# What you need to do
Leave out all pictures. Return exactly the lines from the top of the material through the line containing "COL = scn.collection".

# Task input
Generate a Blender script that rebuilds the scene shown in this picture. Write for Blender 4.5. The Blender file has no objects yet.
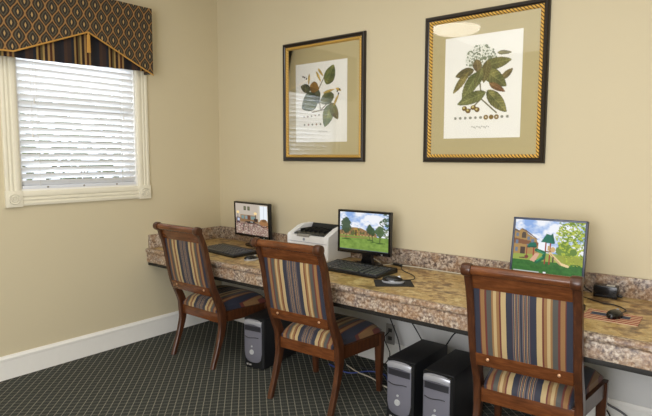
import bpy, bmesh, math, random
import numpy as np
from mathutils import Vector, Matrix
R = math.radians
random.seed(4)
rng = np.random.default_rng(11)
scn = bpy.context.scene
COL = scn.collection

# ------------------------------------------------------------------ colour + materials
def lin(c):
    return tuple(((v/255)/12.92 if v/255 <= .04045 else ((v/255+.055)/1.055)**2.4) for v in c)
def rgba(c): return lin(c) + (1.0,)

class NT:
    def __init__(s, name, rough=.5, col=(128,128,128), metal=0, spec=.5, coat=0):
        s.m = bpy.data.materials.new(name); s.m.use_nodes = True
        s.t = s.m.node_tree; s.b = s.t.nodes['Principled BSDF']
        s.set('Roughness', rough); s.set('Base Color', rgba(col)); s.set('Metallic', metal)
        s.set('Specular IOR Level', spec); s.set('Coat Weight', coat); s.set('Coat Roughness', .08)
    def set(s, k, v):
        s.b.inputs[k].default_value = v
    def n(s, typ, **kw):
        nd = s.t.nodes.new('ShaderNode'+typ)
        for k, v in kw.items(): setattr(nd, k, v)
        return nd
    def put(s, sock, v):
        if hasattr(v, 'is_output') or isinstance(v, bpy.types.NodeSocket): s.t.links.new(v, sock)
        else: sock.default_value = v
    def math(s, op, a, b=0.0, c=None):
        nd = s.n('Math', operation=op); s.put(nd.inputs[0], a); s.put(nd.inputs[1], b)
        if c is not None: s.put(nd.inputs[2], c)
        return nd.outputs[0]
    def coord(s): return s.n('TexCoord').outputs['Object']
    def sep(s, v):
        nd = s.n('SeparateXYZ'); s.put(nd.inputs[0], v); return nd.outputs
    def scale(s, v, sc, rot=(0,0,0)):
        nd = s.n('Mapping'); s.put(nd.inputs[0], v); nd.inputs['Scale'].default_value = sc; nd.inputs['Rotation'].default_value = rot
        return nd.outputs[0]
    def noise(s, v, sc, det=3, rough=.55):
        nd = s.n('TexNoise'); s.put(nd.inputs['Vector'], v); nd.inputs['Scale'].default_value = sc
        nd.inputs['Detail'].default_value = det; nd.inputs['Roughness'].default_value = rough
        return nd.outputs[0]
    def ramp(s, f, stops, const=False):
        nd = s.n('ValToRGB'); s.put(nd.inputs[0], f); cr = nd.color_ramp
        if const: cr.interpolation = 'CONSTANT'
        while len(cr.elements) < len(stops): cr.elements.new(.5)
        for e, (p, c) in zip(cr.elements, stops): e.position = p; e.color = rgba(c)
        return nd.outputs[0]
    def mix(s, f, a, b, typ='MIX'):
        nd = s.n('Mix', data_type='RGBA', blend_type=typ); s.put(nd.inputs[0], f)
        s.put(nd.inputs[6], a if not isinstance(a, tuple) else rgba(a)); s.put(nd.inputs[7], b if not isinstance(b, tuple) else rgba(b))
        return nd.outputs[2]
    def base(s, v): s.put(s.b.inputs['Base Color'], v)
    def bump(s, h, strength=.3, dist=.002):
        nd = s.n('Bump'); nd.inputs['Strength'].default_value = strength; nd.inputs['Distance'].default_value = dist
        s.put(nd.inputs['Height'], h); s.t.links.new(nd.outputs[0], s.b.inputs['Normal'])

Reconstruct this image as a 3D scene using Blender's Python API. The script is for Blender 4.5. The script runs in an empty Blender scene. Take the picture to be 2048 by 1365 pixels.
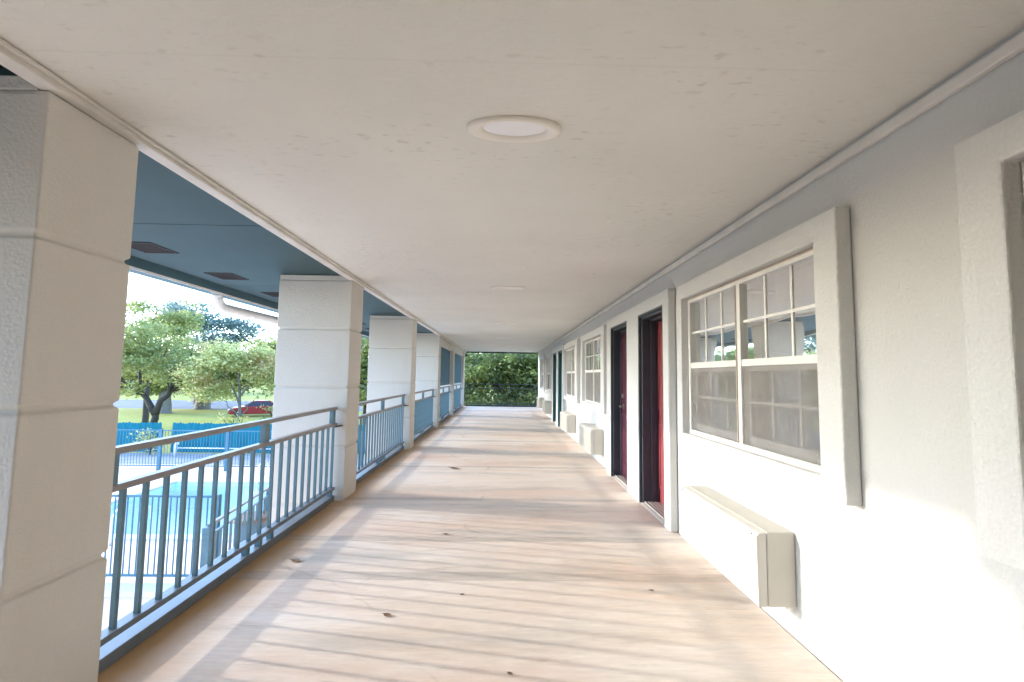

# The output
Generate a Blender script that rebuilds the scene shown in this picture. Write for Blender 4.5. The Blender file has no objects yet.
import bpy, bmesh, math, random
import numpy as np
from mathutils import Vector, Matrix
R = math.radians
random.seed(4)
rng = np.random.default_rng(11)
scn = bpy.context.scene
COL = scn.collection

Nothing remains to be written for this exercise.